Дни и годы[Из книги воспоминаний] — страница 5 из 25

Вводя нэп, Ленин 23 декабря 1922 года докладывал II-му Всероссийскому съезду советов: «…эту политику мы проводим всерьез и надолго, но, конечно, как правильно уже замечено, не навсегда». (Том 44, с. 311). Сталин, ссылаясь на последние два слова, поспешил начать демонтировать нэп. По своему характеру, действовал неукоснительно. И кризис, о котором умалчивали, надвигался все ощутимее и ощутимее.

Все это я говорю сейчас, с высоты конца восьмидесятых годов. А в двадцатых годах нам, молодым журналистам, настойчиво внушалось:

«Сталин — это Ленин сегодня», и мы свято верили в Сталина, в его непогрешимость, в его прозорливость. Правда, иногда доводилось краем уха слышать крамольные слова о якобы существующем «ленинском завещании» А в чем его суть? Это оставалось тайной для всех, кроме делегатов XIII съезда партии, которым, как стало известно впоследствии, заветные письма Ленина, записанные стенографистками, были прочитаны только по делегациям. Эти письма находились под великим запретом. Впервые они, как известно, были опубликованы только после смерти Сталина, в журнале «Коммунист» за 1956 год.

Налоговый пресс на земледельцев возрастал. Более или менее зажиточных крестьян стали облагать дополнительным побором в порядке так называемого «твердого задания». И чем дальше, тем такие задания становились «тверже» и применялись неоднократно. По существу вернулась разверстка. Крестьянство ответило резким сокращением посевов. От досмотра зерно стали прятать в ямы. Коммуны же (сельхозартелей тогда еще не было) при нарушении личной заинтересованности в результатах труда не успели окрепнуть и не смогли восполнить недостаток хлеба. Страну нечем было кормить. Вот тут-то и возник «хлебозаготовительный фронт».

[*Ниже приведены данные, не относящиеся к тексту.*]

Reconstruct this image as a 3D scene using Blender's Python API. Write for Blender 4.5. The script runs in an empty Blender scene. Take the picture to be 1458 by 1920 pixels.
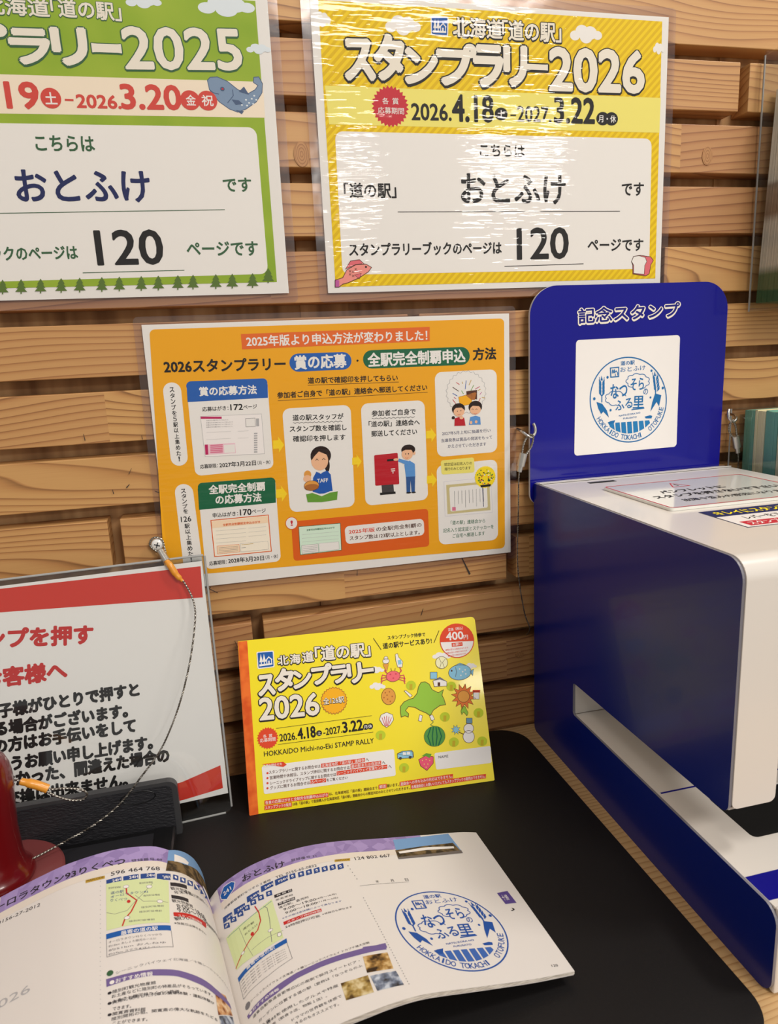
import bpy, bmesh, math, random, json
from mathutils import Vector, Matrix
from mathutils.geometry import tessellate_polygon
import numpy as np
random.seed(7)
C = bpy.context.scene.collection
scene = bpy.context.scene
R_ = math.radians
# ------------------------------------------------------------------ camera
cam = bpy.data.objects.new('camera', bpy.data.cameras.new('camera')); C.objects.link(cam)
yaw, pitch, roll = 0.2285719, -0.2156245, -0.0465452
_f = Vector((math.sin(yaw)*math.cos(pitch), math.cos(yaw)*math.cos(pitch), math.sin(pitch)))
_r = Vector((math.cos(yaw), -math.sin(yaw), 0)); _u = _r.cross(_f)
_r2 = math.cos(roll)*_r + math.sin(roll)*_u; _u2 = -math.sin(roll)*_r + math.cos(roll)*_u
cam.matrix_world = Matrix(((_r2.x, _u2.x, -_f.x, -0.0936848), (_r2.y, _u2.y, -_f.y, -0.5805267), (_r2.z, _u2.z, -_f.z, 0.4484759), (0, 0, 0, 1)))
cam.data.sensor_fit = 'HORIZONTAL'; cam.data.sensor_width = 36; cam.data.lens = 36*1326.409/1458
cam.data.clip_start = 0.01
cam.data.dof.use_dof = True; cam.data.dof.focus_distance = 0.56; cam.data.dof.aperture_fstop = 22
scene.camera = cam
# ------------------------------------------------------------------ light and exposure
scene.view_settings.view_transform = 'Standard'; scene.view_settings.look = 'None'; scene.view_settings.gamma = 1
scene.view_settings.use_curve_mapping = False
scene.view_settings.exposure = -0.42
w = bpy.data.worlds.new('World'); scene.world = w; w.use_nodes = True
w.node_tree.nodes['Background'].inputs[0].default_value = (1.0, 0.965, 0.925, 1); w.node_tree.nodes['Background'].inputs[1].default_value = 0.55
def area(name, loc, target, sx, sy, power, col=(1, .94, .87)):
    l = bpy.data.lights.new(name, 'AREA'); l.shape = 'RECTANGLE'; l.size = sx; l.size_y = sy; l.energy = power; l.color = col
    o = bpy.data.objects.new(name, l); C.objects.link(o); o.location = loc
    o.rotation_euler = (Vector(target)-Vector(loc)).to_track_quat('-Z', 'Y').to_euler(); return o
area('ceiling_light_over_counter', (1.15, -0.65, 1.95), (0.0, -0.1, 0.3), 0.35, 0.25, 19)
area('ceiling_light_left', (-0.8, -1.0, 2.1), (-0.1, -0.05, 0.3), 0.5, 0.3, 5)
area('ceiling_light_aisle', (0.7, -2.1, 1.9), (0.1, 0, 0.4), 0.9, 0.4, 40)
area('ceiling_light_far', (2.75, -5.9, 2.15), (0.1, 0, 0.5), 0.9, 0.3, 40)
area('ceiling_light_far', (1.25, -5.9, 1.95), (0.1, 0, 0.5), 0.4, 0.2, 12)
# ------------------------------------------------------------------ helpers
T = 0.0946      # table top
def s2l(c): return tuple(((x/255+.055)/1.055)**2.4 if x > 10 else x/255/12.92 for x in c)
_m = {}
def mat(name, rgb, rough=.5, metal=0., coat=0., spec=.5, **kw):
    if name in _m: return _m[name]
    m = bpy.data.materials.new(name); m.use_nodes = True; b = m.node_tree.nodes['Principled BSDF']
    b.inputs['Base Color'].default_value = (*s2l(rgb), 1); b.inputs['Roughness'].default_value = rough; b.inputs['Metallic'].default_value = metal
    b.inputs['Coat Weight'].default_value = coat; b.inputs['Coat Roughness'].default_value = .06; b.inputs['Specular IOR Level'].default_value = spec
    _m[name] = m; return m
def nodes(m): 
    nt = m.node_tree; return nt, nt.nodes, nt.links, nt.nodes['Principled BSDF']
def N(nt, t, **kw):
    n = nt.nodes.new(t)
    for k, v in kw.items():
        if k.startswith('i_'): n.inputs[int(k[2:]) if k[2:].isdigit() else k[2:]].default_value = v
        else: setattr(n, k, v)
    return n
def math_(nt, op, a, b=None, c=None):
    n = nt.nodes.new('ShaderNodeMath'); n.operation = op
    for i, v in enumerate((a, b, c)):
        if v is None: continue
        if isinstance(v, (int, float)): n.inputs[i].default_value = v
        else: nt.links.new(v, n.inputs[i])
    return n.outputs[0]
def ramp(nt, fac, stops, interp='LINEAR'):
    n = nt.nodes.new('ShaderNodeValToRGB'); n.color_ramp.interpolation = interp
    while len(n.color_ramp.elements) < len(stops): n.color_ramp.elements.new(.5)
    for e, (p_, c_) in zip(n.color_ramp.elements, stops): e.position = p_; e.color = (*s2l(c_), 1)
    nt.links.new(fac, n.inputs[0]); return n.outputs[0]
def link(o, parent=None):
    C.objects.link(o)
    if parent is not None: o.parent = parent
    return o
def mesh_obj(name, bm, m, parent=None, smooth=False):
    me = bpy.data.meshes.new(name); bmesh.ops.recalc_face_normals(bm, faces=bm.faces[:]); bm.to_mesh(me); bm.free()
    for x in (m if isinstance(m, (list, tuple)) else [m]): me.materials.append(x)
    if smooth: me.shade_smooth() if hasattr(me, 'shade_smooth') else None
    return link(bpy.data.objects.new(name, me), parent)
def autosmooth(o, deg=35):
    me = o.data; me.shade_smooth(); me.set_sharp_from_angle(angle=R_(deg)); return o
def tag(o, label=None, cat=None, group=None, kind=None):
    for k, v in (('label', label), ('category', cat), ('group', group), ('kind', kind)):
        if v: o[k] = v
    return o
def thing(name, label, cat, loc=(0, 0, 0), group=None, basis=None):
    o = bpy.data.objects.new(name, None); o.empty_display_size = .02; C.objects.link(o)
    if basis is not None: o.matrix_world = basis
    else: o.location = loc
    return tag(o, label, cat, group)
def add_box(bm, lo, hi, bev=0):
    r = bmesh.ops.create_cube(bm, size=1); vs = r['verts']
    for v in vs: v.co = Vector([lo[i]+(v.co[i]+.5)*(hi[i]-lo[i]) for i in range(3)])
    if bev: bmesh.ops.bevel(bm, geom=list({e for v in vs for e in v.link_edges}), offset=bev, segments=2, affect='EDGES', profile=.5)
def box(name, lo, hi, m, parent=None, bev=0):
    bm = bmesh.new(); add_box(bm, lo, hi, bev); return mesh_obj(name, bm, m, parent)
def rounded(pts, r, seg=6):
    """round the corners of a closed 2D polygon; r a number or a list"""
    out = []; n = len(pts)
    for i in range(n):
        p0, p1, p2 = Vector(pts[i-1]), Vector(pts[i]), Vector(pts[(i+1) % n]); ri = r[i] if isinstance(r, (list, tuple)) else r
        a = (p0-p1); b = (p2-p1); la, lb = a.length, b.length
        if ri <= 0 or la < 1e-9 or lb < 1e-9: out.append((p1.x, p1.y)); continue
        a /= la; b /= lb; ang = math.acos(max(-1, min(1, a.dot(b))))
        if ang > 3.1 or ang < .05: out.append((p1.x, p1.y)); continue
        t = min(ri/math.tan(ang/2), la*.499, lb*.499); rr = t*math.tan(ang/2)
        c = p1+(a+b).normalized()*(rr/math.sin(ang/2)); s = p1+a*t-c; e = p1+b*t-c
        a0 = math.atan2(s.y, s.x); d = (math.atan2(e.y, e.x)-a0+math.pi) % (2*math.pi)-math.pi
        for k in range(seg+1): out.append((c.x+rr*math.cos(a0+d*k/seg), c.y+rr*math.sin(a0+d*k/seg)))
    return out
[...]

Дело так обострилось, что Сталину пришлось впервые отправиться не на юг для отдыха, а в Сибирь за хлебом. Он провел совещания, именуемые «накачкой», в Омске, Новосибирске, и Барнауле. Из Бийска в Барнаул были вызваны секретарь окружкома Осипов и председатель окрисполкома Громов, бывший прославленный командир партизанского корпуса. Я, газетчик, бывал у него еще в Новосибирском губиспол-коме, и мне он доверительно сказал, что Сталин проехал южнее Барнаула, в Кулунду, главную житницу Сибири, и там, кажется в Рубцовске, созвал местных работников — прокуроров и судей. И там в качестве решительной дубинки для их вооружения была названа пресловутая 107 статья Уголовного кодекса, первоначально предназначенная для борьбы со спекуляцией. Известно, что никто из земледельцев в ту пору спекуляций хлебом не занимался, просто запасливые хозяева придерживали зерно при незаконных «твердых» заданиях, но было рекомендовано против них применять эту дубину. Не это ли явилось первым беззаконием Сталина.

Повторяю, мы, газетчики, так не думали. Мы писали о действенности этой статьи в исключительных условиях «хлебного фронта».

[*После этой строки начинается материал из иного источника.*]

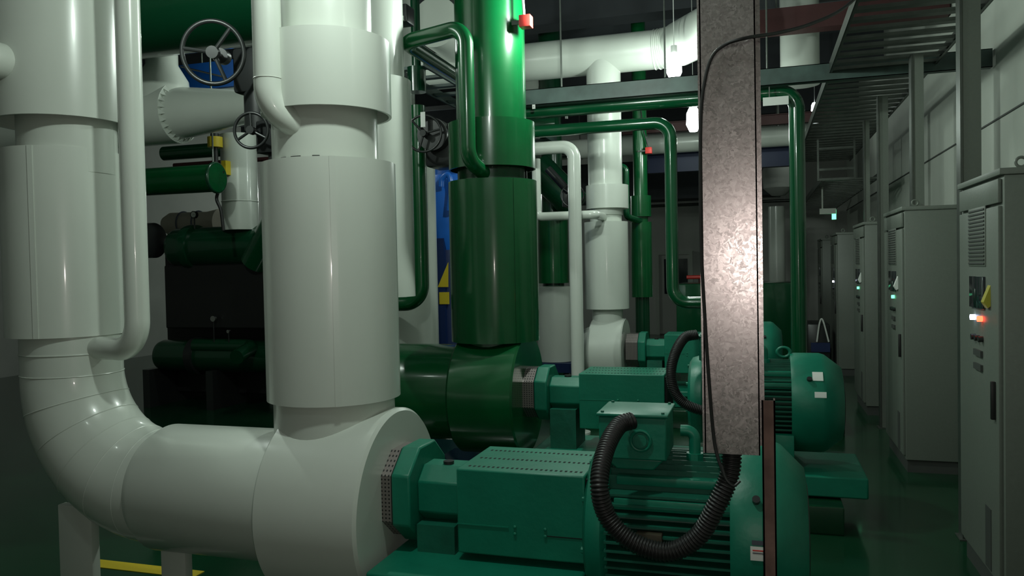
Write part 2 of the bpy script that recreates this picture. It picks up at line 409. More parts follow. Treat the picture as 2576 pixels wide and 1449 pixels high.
# ------------------------------------------------------------------ pump sets and motors (local x = along the shaft from the riser, z from shaft height)
def octa(r, zc=0.0, flat=.42):
    k = r*flat; return [(a, b+zc) for a, b in [(-k, -r), (k, -r), (r, -k*1.25), (r, k*1.25), (k, r), (-k, r), (-r, k*1.25), (-r, -k*1.25)]]
def make_pump(jm, label, rd=.40, drum0=-.16, drum1=.30, mg=.29, gb=-.11, gt=.215, bt=-.14, zc=.07):
    root = empty('pump')
    h = AX
    mb = MB(); mb.lathe([(drum0, .20), (drum0, rd-.015), (drum0+.015, rd), (drum1-.012, rd), (drum1, rd-.012), (drum1, .2)], (0, 0, 0), (1, 0, 0), 96); mb.build('volute_jacket', jm, root)
    mb = MB(); mb.lathe([(-.30, .22), (drum0+.02, .30)], (0, 0, 0), (1, 0, 0), 64); mb.build('suction_cone', jm, root)
    mb = MB(); mb.prism(octa(.175, zc), 'x', mg, .352); mb.build('mesh_guard', M['perf'], root)
    mb = MB(); mb.prism(octa(.19, zc), 'x', .350, .43); mb.build('bonnet', M['teal'], root, bev=.008)
    mb = MB(); mb.prism(octa(.182, zc), 'x', .346, .350); mb.build('bonnet_gasket', M['hole'], root)
    mb = MB(); mb.prism(octa(.115, zc), 'x', .43, .64); b = mb.build('bearing_bracket', M['teal'], root, bev=.006)
    MB().cyl((.53, -.02, zc+.11), (.53, -.02, zc+.128), .022).build('oil_cap', M['blackmetal'], b)
    g = MB(); g.box(.632, 1.135, -.20, .20, gb, gt); cg = g.build('coupling_guard', M['teal'], root, bev=.006)
    g = MB()
    for j in range(24):
        xx = .665 + j*.0192
        for yy in (-.155, -.02): g.box(xx, xx+.0085, yy, yy+.018, gt-.0003, gt+.0007)
        g.box(xx, xx+.0085, .115, .133, gt-.0003, gt+.0007)
    g.build('perforation', M['hole'], cg)
    for (bx, bz) in ((.62, -.052), (.865, .008), (.865, -.018), (.983, .008), (.983, -.018)):
        if bx > .63: MB().sphere((bx, -.203, bz), .0065, (1, .6, 1)).build('bolt', M['teal'], cg)
    MB().box(.632, .84, -.204, -.2, .002, .006).build('latch_strip', M['teal'], cg)
    MB().box(.985, 1.135, -.2025, -.2, -.018, -.015).build('cover_seam', M['hole'], cg)
    MB().box(1.137, 1.150, -.185, .185, gb+.01, gt-.015).build('guard_gap', M['hole'], root)
    bz = -h + .13
    g = MB(); g.box(.30, 2.2, -.34, .34, bz, bz+.13); g.box(.34, 1.13, -.40, .34, bz+.12, bt); g.build('base_frame', M['teal'], root, bev=.01)
    MB().box(.44, .6, -.15, .15, bt-.01, zc-.1).build('bearing_foot', M['tealdull'], root)
    tag(root, label, 'pump'); return root
def make_motor(label):
    root = empty('electric_motor')
    x0, x1 = 1.20, 1.67; rc = .235; ro = .285
    g = MB(); g.cyl((x0, 0, 0), (x1+.02, 0, 0), rc, n=64)
    zz = -.24
    while zz < .19:                                     # side fins, running along the shaft
        yo = math.sqrt(max(0, ro*ro - zz*zz)); yi = math.sqrt(max(0, rc*rc - zz*zz))*.9
        for s in (-1, 1): g.box(x0+.02, x1, s*yi, s*(yo+.012), zz, zz+.008)
        zz += .031
    yy = -.175
    while yy < .19:
        zo = math.sqrt(ro*ro - yy*yy); g.box(x0+.02, x1, yy, yy+.007, .12, zo-.004); g.box(x0+.02, x1, yy, yy+.007, -zo, -.12); yy += .028
    g.build('finned_frame', M['tealdull'], root)
    g = MB(); g.box(x0+.05, x1-.01, -.252, -.235, .118, .158, .004); g.box(x0+.05, x1-.01, -.19, -.13, .19, .222, .005); g.build('side_pad', M['teal'], root)
    MB().box(1.335, 1.425, -.305, -.27, -.02, .058, .004).build('name_plate', M['plate'], root)
    g = MB(); g.lathe([(1.135, .10), (1.135, .255), (1.15, .285), (1.185, .298), (1.205, .298), (1.225, .275), (1.225, .2)], (0, 0, 0), (1, 0, 0), 72); es = g.build('end_shield', M['teal'], root)
    for k in range(8):
        a = k*math.pi/4 + .2; MB().cyl((1.125, math.cos(a)*.235, math.sin(a)*.235), (1.137, math.cos(a)*.235, math.sin(a)*.235), .012, n=6).build('bolt', M['teal'], es)
    g = MB(); g.lathe([(x1-.02, .25), (x1-.02, .318), (x1, .325), (1.795, .325), (1.82, .315), (1.90, .235), (1.905, .2), (1.90, .12), (1.89, 0)], (0, 0, 0), (1, 0, 0), 80); cw = g.build('fan_cowl', M['teal'], root, ang=50)
    g = MB()
    for rr in (.06, .10, .14, .18): g.torus((1.905, 0, 0), (1, 0, 0), rr, .004, 48, 6)
    g.build('fan_grille', M['blackmetal'], cw)
    MB().cyl((1.735, -.27, .185), (1.735, -.285, .197), .013, n=16).build('grease_nipple', M['blackmetal'], cw)
    # junction box
    g = MB(); jz0, jz1 = .25, .455; fx0, fx1, fy0, fy1 = 1.195, 1.435, -.22, .02
    g.box(fx0, fx1, fy0, fy1, jz0+.04, jz1-.012); g.prism([(fx0+.01, jz0+.04), (fx1-.01, jz0+.04), (fx1-.05, jz0+.0), (fx0+.06, jz0+.0)], 'y', fy0+.02, fy1-.02)
    jb = g.build('junction_box', M['teal'], root, bev=.006)
    MB().box(fx0-.008, fx1+.008, fy0-.008, fy1+.008, jz1-.012, jz1, .004).build('lid', M['teal'], jb)
    for sx in (fx0+.012, fx1-.012):
        for sy in (fy0+.012, fy1-.012): MB().cyl((sx, sy, jz1), (sx, sy, jz1+.006), .006, n=8).build('screw', M['tealdull'], jb)
    g = MB(); g.torus((1.345, fy0-.002, .36), (0, 1, 0), .035, .006, 32, 8); g.cyl((1.345, fy0+.002, .36), (1.345, fy0-.008, .36), .022); g.build('gland_cover', M['teal'], jb)
    MB().tube(path([(1.52, -.06, .20), (1.52, -.06, .37), (1.47, -.06, .37)][:3], .03, 8), .021, 20).build('gland_elbow', M['teal'], root)
    MB().cyl((1.52, -.06, .2), (1.52, -.06, .29), .032, n=8).build('gland_nut', M['teal'], root)
    MB().torus((1.62, 0, .33), (0, 1, 0), .032, .009).build('lifting_eye', M['teal'], root)
    for xx in (x0+.05, x1-.1):
        for s in (-1, 1): MB().box(xx, xx+.09, s*.14, s*.29, -AX+.29, -.17, .005).build('foot', M['teal'], root)
    tag(root, label, 'motor'); return root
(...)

В этой сложной обстановке и направили нас с печатным станком в село Марушку, где план хлебосдачи был выполнен всего лишь на тридцать процентов.

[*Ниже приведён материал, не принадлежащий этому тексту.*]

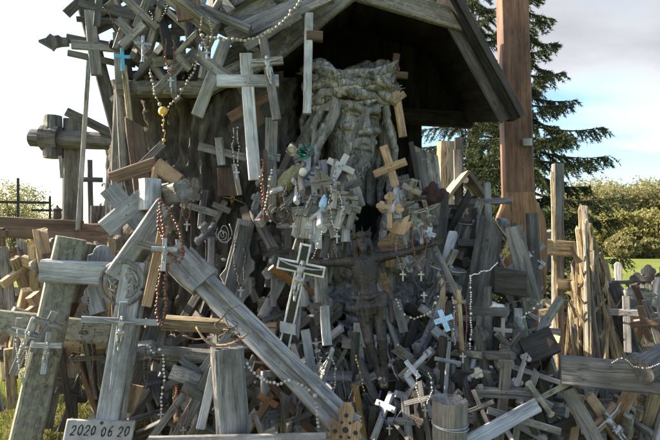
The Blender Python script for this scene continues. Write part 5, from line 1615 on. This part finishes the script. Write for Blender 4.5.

…В редакции нашей «Звезды Алтая» все сотрудники, кроме Василия Семенова, секретаря редакции, оставались вне партии. (И комсомолец у нас был один — Толя Захаров). Нас считали «беспартийными большевиками». Эта оговорка нам казалась временной, и первый шаг к вступлению в партию сделал я. Мне дали рекомендации пять старых большевиков, известных среди партийного актива своей требовательностью. Мое заявление на собрании ячейки типографии обсуждали долго. Взыскательные вопросы сыпались, казалось, без конца. Самый острый из них: «А почему в деревне ты, селькор, не вступил в комсомол?» В самом деле — почему? Ответить было нелегко. Если кратко: «Из-за ошибки молодости». За эту ошибку я осуждал себя добрых два десятилетия. А было так: родители, закоснелые староверы, не позволили мне учиться в школе. Там, дескать, «закону божию» учит поп, требует посещать никонианскую церковь, а это — великий грех. Нельзя поганиться. А то вырастешь еретиком. Но грамотность влекла меня к себе. Я уже бегло читал «Псалтырь» на старославянском языке. Даже — в кержацкой молельне. Бывало, ночами напролет читал ту же «Псалтырь», стоя возле гроба покойника. За это утром мне совали в руку три копейки, а иногда — даже пятак. Это же капитал! На него тайно от родителей можно было купить «гражданскую» книжку в издании Сытина. Затем я прознал, что можно, тоже тайком от родителей, брать книги на прочтение в школьной библиотеке. Словом, нужно было, используя каждую минуту, свободную от тяжелейшего крестьянского труда, восполнять недостаток знаний, которые могла бы дать школа. И я ошибочно полагал, что участие в комсомольской ячейке будет отнимать у меня время. Пока я на собрании объяснял это, полился пот с лица. Меня поняли и приняли в кандидаты. Но радость оказалась преждевременной. Как раз тогда началось ограничение на прием в партию таких, как я, выходцев из крестьян. И это ограничение обрушилось на меня. Неожиданное решение бюро горкома, принятое заочно, заронило в сердце горечь на многие годы. К счастью, редактор полностью доверял всем нам. И в горкоме, и в окружкоме к нам, беспартийным газетчикам, относились со вниманием. И вот теперь мне доверено подписывать газету, которую мы будем выпускать в селе. Я понимал, что эта работа необходима для страны.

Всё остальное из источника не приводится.